Request:
Print the lines of the data, starting with the first, up to and including the line where "col = scn.collection" appears.

Data section:
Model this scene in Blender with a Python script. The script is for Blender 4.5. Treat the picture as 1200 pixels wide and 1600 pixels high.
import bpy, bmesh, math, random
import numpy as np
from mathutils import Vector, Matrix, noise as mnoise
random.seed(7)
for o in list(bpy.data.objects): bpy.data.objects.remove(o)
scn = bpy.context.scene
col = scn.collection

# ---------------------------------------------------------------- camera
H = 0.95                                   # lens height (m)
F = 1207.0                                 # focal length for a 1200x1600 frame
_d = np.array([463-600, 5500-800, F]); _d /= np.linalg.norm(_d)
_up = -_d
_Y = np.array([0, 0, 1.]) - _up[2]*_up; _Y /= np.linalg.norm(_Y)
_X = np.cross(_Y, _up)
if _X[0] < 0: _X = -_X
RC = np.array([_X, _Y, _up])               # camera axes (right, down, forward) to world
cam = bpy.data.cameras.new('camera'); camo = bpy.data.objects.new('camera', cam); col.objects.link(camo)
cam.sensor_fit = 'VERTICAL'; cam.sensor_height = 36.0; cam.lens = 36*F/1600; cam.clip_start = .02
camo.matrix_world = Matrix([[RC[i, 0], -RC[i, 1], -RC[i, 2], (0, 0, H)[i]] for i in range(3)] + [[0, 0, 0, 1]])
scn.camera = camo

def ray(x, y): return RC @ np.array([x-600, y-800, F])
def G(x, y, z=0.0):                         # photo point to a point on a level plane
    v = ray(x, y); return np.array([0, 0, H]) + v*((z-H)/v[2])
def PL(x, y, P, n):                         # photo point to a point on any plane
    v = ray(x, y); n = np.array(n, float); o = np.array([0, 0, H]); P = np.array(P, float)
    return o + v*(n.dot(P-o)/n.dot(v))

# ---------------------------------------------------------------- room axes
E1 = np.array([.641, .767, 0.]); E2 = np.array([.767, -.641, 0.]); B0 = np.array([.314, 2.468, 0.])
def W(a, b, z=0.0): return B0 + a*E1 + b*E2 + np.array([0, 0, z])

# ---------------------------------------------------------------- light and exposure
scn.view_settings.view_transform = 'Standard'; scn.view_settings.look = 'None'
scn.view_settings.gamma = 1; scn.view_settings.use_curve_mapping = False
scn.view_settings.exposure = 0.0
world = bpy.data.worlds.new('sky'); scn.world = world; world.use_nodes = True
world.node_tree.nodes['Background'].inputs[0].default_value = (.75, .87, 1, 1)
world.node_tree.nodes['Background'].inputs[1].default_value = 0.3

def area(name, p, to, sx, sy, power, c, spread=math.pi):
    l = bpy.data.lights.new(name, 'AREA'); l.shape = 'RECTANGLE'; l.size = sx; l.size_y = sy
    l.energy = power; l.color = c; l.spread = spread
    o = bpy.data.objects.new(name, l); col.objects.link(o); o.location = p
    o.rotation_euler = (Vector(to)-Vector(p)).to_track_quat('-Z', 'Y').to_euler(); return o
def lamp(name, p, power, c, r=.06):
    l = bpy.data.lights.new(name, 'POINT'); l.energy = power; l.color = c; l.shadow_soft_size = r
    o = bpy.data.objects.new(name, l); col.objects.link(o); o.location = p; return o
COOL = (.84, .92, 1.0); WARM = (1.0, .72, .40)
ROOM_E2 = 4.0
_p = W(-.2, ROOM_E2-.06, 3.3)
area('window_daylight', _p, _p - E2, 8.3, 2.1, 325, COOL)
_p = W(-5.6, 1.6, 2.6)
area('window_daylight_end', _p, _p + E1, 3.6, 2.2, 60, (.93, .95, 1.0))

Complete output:
Model this scene in Blender with a Python script. The script is for Blender 4.5. Treat the picture as 1200 pixels wide and 1600 pixels high.
import bpy, bmesh, math, random
import numpy as np
from mathutils import Vector, Matrix, noise as mnoise
random.seed(7)
for o in list(bpy.data.objects): bpy.data.objects.remove(o)
scn = bpy.context.scene
col = scn.collection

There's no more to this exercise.